=== PROMPT ===
Please output exactly the lines of the material from the first through the line containing "o = thing('garden_lamp', lab, 'lamp', loc);", and nothing more.

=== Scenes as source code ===
..........
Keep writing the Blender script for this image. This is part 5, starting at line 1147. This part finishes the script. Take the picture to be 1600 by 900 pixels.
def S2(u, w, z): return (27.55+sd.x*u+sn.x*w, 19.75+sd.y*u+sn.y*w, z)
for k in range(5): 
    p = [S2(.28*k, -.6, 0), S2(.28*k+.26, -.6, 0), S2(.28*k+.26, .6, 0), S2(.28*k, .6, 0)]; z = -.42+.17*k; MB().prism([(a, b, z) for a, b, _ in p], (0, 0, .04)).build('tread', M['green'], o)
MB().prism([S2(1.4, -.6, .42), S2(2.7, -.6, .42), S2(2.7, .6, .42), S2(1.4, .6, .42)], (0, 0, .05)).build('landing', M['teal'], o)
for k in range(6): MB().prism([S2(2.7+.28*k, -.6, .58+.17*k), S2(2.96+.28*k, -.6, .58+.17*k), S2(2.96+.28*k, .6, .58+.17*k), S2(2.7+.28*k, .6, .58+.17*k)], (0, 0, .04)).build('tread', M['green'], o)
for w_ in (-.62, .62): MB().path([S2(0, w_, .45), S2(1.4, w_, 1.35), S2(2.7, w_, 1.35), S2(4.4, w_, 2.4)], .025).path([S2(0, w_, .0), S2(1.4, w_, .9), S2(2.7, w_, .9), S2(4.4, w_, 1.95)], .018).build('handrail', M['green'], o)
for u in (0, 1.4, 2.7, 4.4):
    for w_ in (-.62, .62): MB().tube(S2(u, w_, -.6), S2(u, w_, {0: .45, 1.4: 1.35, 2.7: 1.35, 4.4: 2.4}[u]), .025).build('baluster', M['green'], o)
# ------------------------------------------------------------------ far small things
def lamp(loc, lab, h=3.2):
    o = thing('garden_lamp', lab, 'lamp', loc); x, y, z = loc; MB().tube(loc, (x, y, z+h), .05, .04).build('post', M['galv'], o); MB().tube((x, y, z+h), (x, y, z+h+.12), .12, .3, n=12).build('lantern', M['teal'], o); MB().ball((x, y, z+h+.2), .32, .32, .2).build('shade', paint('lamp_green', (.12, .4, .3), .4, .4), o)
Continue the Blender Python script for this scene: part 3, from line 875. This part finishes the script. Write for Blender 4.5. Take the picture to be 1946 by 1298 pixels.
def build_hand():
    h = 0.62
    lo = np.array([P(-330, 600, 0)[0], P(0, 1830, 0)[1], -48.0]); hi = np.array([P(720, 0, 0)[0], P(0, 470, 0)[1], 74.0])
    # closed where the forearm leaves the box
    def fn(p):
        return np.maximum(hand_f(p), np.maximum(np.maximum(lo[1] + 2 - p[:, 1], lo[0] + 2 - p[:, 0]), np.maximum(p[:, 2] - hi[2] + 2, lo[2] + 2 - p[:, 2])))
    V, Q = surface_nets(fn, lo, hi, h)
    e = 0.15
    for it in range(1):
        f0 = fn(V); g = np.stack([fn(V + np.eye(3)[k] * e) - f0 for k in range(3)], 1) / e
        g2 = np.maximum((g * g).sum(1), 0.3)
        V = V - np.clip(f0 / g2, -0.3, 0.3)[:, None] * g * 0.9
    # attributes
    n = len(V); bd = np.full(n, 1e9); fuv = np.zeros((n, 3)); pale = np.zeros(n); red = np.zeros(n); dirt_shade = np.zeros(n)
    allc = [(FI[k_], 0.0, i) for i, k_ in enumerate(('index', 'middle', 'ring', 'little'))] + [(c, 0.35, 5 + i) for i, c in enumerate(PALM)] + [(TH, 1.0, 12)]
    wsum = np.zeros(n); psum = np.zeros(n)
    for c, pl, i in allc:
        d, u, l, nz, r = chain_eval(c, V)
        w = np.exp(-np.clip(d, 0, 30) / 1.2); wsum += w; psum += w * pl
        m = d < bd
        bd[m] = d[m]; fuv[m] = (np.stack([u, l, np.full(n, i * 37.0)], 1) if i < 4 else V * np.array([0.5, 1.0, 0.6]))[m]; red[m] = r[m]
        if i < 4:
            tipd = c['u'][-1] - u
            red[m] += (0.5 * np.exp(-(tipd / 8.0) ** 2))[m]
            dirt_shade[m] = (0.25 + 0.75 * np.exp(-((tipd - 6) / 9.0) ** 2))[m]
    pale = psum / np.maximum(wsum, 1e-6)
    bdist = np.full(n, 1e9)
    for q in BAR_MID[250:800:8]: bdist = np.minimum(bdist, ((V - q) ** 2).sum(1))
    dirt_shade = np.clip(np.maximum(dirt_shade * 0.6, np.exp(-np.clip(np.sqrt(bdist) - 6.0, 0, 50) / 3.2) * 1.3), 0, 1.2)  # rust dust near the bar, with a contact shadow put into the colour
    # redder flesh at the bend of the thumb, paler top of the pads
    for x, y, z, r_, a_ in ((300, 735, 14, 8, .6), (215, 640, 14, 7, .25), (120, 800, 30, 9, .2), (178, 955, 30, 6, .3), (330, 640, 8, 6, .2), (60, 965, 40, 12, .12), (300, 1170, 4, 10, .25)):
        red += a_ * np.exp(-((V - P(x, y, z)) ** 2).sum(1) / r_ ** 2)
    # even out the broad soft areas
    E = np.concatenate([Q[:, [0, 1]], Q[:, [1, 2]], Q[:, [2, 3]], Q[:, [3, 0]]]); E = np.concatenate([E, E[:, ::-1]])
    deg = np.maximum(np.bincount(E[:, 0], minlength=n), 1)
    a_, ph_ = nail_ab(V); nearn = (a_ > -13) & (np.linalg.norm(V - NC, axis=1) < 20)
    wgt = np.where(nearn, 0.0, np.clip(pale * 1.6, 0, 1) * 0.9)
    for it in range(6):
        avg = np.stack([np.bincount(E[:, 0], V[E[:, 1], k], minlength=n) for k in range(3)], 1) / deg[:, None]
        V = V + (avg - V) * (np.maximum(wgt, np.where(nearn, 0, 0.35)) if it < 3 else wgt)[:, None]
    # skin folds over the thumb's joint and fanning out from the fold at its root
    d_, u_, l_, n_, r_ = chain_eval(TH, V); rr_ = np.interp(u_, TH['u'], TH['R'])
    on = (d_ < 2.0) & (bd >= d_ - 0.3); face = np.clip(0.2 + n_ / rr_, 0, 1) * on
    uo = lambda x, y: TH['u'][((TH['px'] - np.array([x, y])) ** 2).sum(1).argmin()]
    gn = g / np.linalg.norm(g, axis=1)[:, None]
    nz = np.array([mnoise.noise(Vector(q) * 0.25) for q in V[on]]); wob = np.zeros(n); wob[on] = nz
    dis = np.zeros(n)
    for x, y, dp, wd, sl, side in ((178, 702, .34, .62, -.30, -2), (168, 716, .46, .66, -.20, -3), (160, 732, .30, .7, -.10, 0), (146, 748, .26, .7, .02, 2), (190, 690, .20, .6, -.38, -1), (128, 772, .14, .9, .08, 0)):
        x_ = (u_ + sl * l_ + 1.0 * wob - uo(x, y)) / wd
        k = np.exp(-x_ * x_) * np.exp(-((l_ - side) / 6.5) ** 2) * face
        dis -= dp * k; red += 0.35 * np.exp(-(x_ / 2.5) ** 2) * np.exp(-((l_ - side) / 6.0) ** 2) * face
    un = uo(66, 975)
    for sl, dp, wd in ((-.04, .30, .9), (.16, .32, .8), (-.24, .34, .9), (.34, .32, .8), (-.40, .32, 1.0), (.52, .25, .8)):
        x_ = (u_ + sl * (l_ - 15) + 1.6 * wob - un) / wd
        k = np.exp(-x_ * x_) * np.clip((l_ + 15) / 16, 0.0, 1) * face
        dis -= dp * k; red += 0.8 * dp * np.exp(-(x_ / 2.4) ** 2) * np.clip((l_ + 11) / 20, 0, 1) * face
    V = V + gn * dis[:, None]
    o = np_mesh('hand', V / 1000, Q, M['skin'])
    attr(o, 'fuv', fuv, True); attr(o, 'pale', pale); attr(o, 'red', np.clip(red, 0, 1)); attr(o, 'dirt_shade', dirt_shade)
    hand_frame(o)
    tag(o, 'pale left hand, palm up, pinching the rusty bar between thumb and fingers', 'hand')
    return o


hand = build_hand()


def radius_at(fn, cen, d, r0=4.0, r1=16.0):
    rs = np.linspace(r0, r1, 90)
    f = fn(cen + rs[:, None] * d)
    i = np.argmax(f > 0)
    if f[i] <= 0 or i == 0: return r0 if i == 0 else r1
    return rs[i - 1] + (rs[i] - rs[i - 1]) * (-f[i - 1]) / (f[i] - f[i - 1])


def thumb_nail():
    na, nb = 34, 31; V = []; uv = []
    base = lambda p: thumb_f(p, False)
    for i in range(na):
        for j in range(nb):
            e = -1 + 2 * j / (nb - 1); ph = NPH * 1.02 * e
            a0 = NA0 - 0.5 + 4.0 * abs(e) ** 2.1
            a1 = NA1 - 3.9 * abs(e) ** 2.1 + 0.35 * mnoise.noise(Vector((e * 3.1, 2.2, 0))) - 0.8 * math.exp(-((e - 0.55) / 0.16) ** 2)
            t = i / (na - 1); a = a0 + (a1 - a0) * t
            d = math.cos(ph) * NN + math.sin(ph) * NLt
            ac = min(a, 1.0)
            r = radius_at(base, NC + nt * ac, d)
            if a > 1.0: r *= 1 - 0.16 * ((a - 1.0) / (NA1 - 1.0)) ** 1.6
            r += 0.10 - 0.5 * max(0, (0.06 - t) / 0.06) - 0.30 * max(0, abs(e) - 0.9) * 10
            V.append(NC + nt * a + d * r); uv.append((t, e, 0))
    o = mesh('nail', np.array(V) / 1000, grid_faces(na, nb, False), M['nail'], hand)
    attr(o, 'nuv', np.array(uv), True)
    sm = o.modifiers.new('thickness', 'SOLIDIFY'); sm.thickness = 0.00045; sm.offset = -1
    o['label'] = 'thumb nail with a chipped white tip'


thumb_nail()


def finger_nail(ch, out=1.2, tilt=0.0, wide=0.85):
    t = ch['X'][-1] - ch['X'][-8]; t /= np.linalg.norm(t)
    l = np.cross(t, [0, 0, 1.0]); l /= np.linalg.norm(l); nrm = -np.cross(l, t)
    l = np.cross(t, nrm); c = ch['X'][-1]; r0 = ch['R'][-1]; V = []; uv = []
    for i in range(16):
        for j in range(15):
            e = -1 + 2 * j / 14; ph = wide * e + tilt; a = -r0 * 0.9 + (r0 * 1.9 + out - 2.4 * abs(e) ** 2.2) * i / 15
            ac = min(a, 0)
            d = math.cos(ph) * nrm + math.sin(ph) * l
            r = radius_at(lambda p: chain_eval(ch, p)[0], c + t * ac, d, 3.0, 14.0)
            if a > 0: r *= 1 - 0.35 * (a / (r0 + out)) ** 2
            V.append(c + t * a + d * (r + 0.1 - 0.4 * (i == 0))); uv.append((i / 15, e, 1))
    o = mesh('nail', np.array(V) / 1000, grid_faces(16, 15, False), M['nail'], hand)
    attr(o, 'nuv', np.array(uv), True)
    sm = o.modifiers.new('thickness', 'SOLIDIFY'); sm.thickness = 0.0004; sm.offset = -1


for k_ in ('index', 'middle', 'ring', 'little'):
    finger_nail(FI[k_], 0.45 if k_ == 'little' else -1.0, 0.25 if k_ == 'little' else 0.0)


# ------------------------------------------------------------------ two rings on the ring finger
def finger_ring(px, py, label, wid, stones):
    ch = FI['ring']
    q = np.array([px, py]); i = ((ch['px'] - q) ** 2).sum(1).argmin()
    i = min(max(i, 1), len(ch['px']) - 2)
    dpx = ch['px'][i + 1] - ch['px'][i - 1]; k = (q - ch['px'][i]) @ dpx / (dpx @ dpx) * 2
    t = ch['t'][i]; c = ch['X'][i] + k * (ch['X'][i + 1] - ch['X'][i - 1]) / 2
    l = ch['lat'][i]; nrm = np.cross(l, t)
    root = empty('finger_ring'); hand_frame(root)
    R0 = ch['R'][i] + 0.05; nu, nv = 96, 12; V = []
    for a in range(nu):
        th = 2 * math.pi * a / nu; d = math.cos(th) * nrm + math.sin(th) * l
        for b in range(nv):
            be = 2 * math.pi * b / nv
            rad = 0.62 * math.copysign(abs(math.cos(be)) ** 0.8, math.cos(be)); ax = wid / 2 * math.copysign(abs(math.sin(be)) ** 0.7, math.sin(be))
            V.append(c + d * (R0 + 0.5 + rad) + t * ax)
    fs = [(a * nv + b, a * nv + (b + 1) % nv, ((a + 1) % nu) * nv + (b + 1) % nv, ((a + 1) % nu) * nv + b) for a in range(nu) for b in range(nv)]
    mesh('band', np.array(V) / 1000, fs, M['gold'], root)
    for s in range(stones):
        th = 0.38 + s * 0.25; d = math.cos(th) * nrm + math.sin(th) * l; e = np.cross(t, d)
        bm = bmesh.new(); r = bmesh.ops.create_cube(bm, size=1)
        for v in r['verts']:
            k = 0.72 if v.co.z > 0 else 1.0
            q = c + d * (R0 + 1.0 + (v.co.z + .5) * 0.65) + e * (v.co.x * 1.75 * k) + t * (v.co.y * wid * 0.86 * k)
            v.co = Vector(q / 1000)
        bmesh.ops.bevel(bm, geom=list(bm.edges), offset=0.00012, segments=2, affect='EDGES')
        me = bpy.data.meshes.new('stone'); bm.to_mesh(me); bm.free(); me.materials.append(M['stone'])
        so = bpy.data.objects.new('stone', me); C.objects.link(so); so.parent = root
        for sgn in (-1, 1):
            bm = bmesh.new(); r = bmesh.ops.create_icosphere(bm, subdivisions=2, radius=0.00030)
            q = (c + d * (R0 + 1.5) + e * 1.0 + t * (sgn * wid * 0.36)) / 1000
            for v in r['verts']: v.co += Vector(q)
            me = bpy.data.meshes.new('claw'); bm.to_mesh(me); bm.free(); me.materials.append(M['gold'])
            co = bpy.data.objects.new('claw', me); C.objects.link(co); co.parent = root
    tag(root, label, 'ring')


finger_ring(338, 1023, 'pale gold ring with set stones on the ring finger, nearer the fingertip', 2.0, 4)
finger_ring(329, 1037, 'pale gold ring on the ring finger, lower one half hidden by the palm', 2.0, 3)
..........
=== REPLY TO THE EXERCISE ===
Keep writing the Blender script for this image. This is part 5, starting at line 1147. This part finishes the script. Take the picture to be 1600 by 900 pixels.
def S2(u, w, z): return (27.55+sd.x*u+sn.x*w, 19.75+sd.y*u+sn.y*w, z)
for k in range(5): 
    p = [S2(.28*k, -.6, 0), S2(.28*k+.26, -.6, 0), S2(.28*k+.26, .6, 0), S2(.28*k, .6, 0)]; z = -.42+.17*k; MB().prism([(a, b, z) for a, b, _ in p], (0, 0, .04)).build('tread', M['green'], o)
MB().prism([S2(1.4, -.6, .42), S2(2.7, -.6, .42), S2(2.7, .6, .42), S2(1.4, .6, .42)], (0, 0, .05)).build('landing', M['teal'], o)
for k in range(6): MB().prism([S2(2.7+.28*k, -.6, .58+.17*k), S2(2.96+.28*k, -.6, .58+.17*k), S2(2.96+.28*k, .6, .58+.17*k), S2(2.7+.28*k, .6, .58+.17*k)], (0, 0, .04)).build('tread', M['green'], o)
for w_ in (-.62, .62): MB().path([S2(0, w_, .45), S2(1.4, w_, 1.35), S2(2.7, w_, 1.35), S2(4.4, w_, 2.4)], .025).path([S2(0, w_, .0), S2(1.4, w_, .9), S2(2.7, w_, .9), S2(4.4, w_, 1.95)], .018).build('handrail', M['green'], o)
for u in (0, 1.4, 2.7, 4.4):
    for w_ in (-.62, .62): MB().tube(S2(u, w_, -.6), S2(u, w_, {0: .45, 1.4: 1.35, 2.7: 1.35, 4.4: 2.4}[u]), .025).build('baluster', M['green'], o)
# ------------------------------------------------------------------ far small things
def lamp(loc, lab, h=3.2):
    o = thing('garden_lamp', lab, 'lamp', loc); x, y, z = loc; MB().tube(loc, (x, y, z+h), .05, .04).build('post', M['galv'], o); MB().tube((x, y, z+h), (x, y, z+h+.12), .12, .3, n=12).build('lantern', M['teal'], o); MB().ball((x, y, z+h+.2), .32, .32, .2).build('shade', paint('lamp_green', (.12, .4, .3), .4, .4), o)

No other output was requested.